Another Star Wars: The Rise Of Skywalker Review

Not every website has an angry Scotsman writing for them. But by golly we do. We keep him feed on a steady diet of heavy metal, pizza, and gunpowder.  Normally he dominates the offices keeping the other typing monkeys in line but, recently we let him loose on the town and he came back with another Rise of Skywalker review. 


So, Palpatine is back. That isn’t a spoiler by the way, he’s in the trailers. The questions is how and why? That’s the question JJ Abrams should have been asking himself as he sat down to pen the script with the writer of Batman V Superman and is a question that is never fully answered. At one point in this movie’s breakneck pace, Merry says “something, something, Clones, something, something” and that’s pretty much all you’re going to get. Because JJ gotta JJ.

Star Wars colon The Rise Of Skywalker takes place around a year after The Last Jedi but it may well have taken place in an alternative universe. Far, far away. Terrified at the vocal, angry minority who considered The Last Jedi to be the equivalent of the Holocaust and Krakatoa rolled into one, Lucasfilm summarily fired director Colin Trevorrow for having the nerve to follow on from what Rian Johnson set up and instead brought back Mr Mystery Box himself to write a script that basically says “yeah, you know that last movie? Yeah we didn’t really mean all that and by the way LOOK OVER HERE AT THE THING FROM YOUR PAST YOU REMEMBER!” Nostalgia is all the rage at Disney right now and JJ Abrams is an expert in the fine art of remaking a classic movie with better CGI so who better to helm The Return of the Jedi But With More Running and Shouting than him?

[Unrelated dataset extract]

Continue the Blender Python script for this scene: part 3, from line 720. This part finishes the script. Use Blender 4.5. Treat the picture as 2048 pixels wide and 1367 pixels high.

In fairness, the actors do fine work when they get a minute to breathe (which isn’t much) and as usual for a Star Wars movie the production values are superb with terrific set-pieces and design. John Williams blows it out of the park as usual and really helps to elevate the material. The humour is ever present although a little on the nose compared to the more subtle gags we got from Johnson and there are more lightsaber fights here than probably any other movie in the saga. All in all, there’s plenty there to keep the casual fan or audience member occupied for 150 minutes. But dig under the surface (there’s actually an unintentional metaphor for this in the movie itself) and you’ll find it pretty much hollow.

TROS as we’re now calling it is basically a three hour movie crammed into two and a half, or better still, two movies crammed together. The first half is a treasure hunt where our hero’s need to find a McGuffin which will lead them to another McGuffin which will lead them to Palpatine. Meanwhile Rey confronts Kylo Ren and his Knights of Ren (who get roughly 3 minutes of screentime in the whole movie) and finds out more about her past. Even though we’re supposed to let the past die and that she’s a nobody right? RIGHT?! In this first half, JJ may as well be standing in frame, holding up a sign with the words F**K YOU! written on it to anyone who liked The Last Jedi as the movie proceeds to undo everything and anything built up in the previous instalment and crucially undoes any of the lessons learned. By doing this he ultimately undermines the entire concept of a coherent through-narrative in the sequel trilogy (if there ever was one) and decides to retcon it to suit his own desire for more past reverence and nostalgia.

The second half of TROS is arguably more successful, as our hero’s and villains head out for a final confrontation. It’s no spoiler to reveal there’s a big(ish) space(ish) battle involved. The problem is that we’ve already seen the big climactic moment in the trailers. Imagine if the trailer for Avengers Engame, they showed us the big hero gathering at the final battle. That’s pretty much what happens here. Also, not to spoil it but the way everything is resolved happens way too easily. Think droid control ship from The Phantom Menace. There’s no tension or high stakes like we got in Return of the Jedi or A New Hope and in the end it feels like the final boss fight in a video game.

The real problem with TROS is the pacing. My Gawd, it makes 2001 look like a Roadrunner cartoon. This movie is so fast it broke several world speed records during the premier. For a minute I thought it was being projected at the new Netflix 1.5 speed. Characters and locations come and go faster than a night out in Manchester. In the first ten minutes alone we visit five planets, witness a ground assault, a training montage and a space chase. And the movie doesn’t slow down. Not. Once. By the time it’s over you feel like a cat who climbed into the washing machine. This is what happens when you try and cram two movies into one. If it had been 30 minutes longer, if the plot had made actual sense and our characters had a little more, you know, character time this may well have been the perfect ending to the trilogy and the saga. Unfortunately, JJ wanted to please both sides at the same time and ended up pleasing neither. That’s not to say there aren’t things to enjoy here but one can’t shake the feeling that this is a disappointing conclusion to something that had so much promise.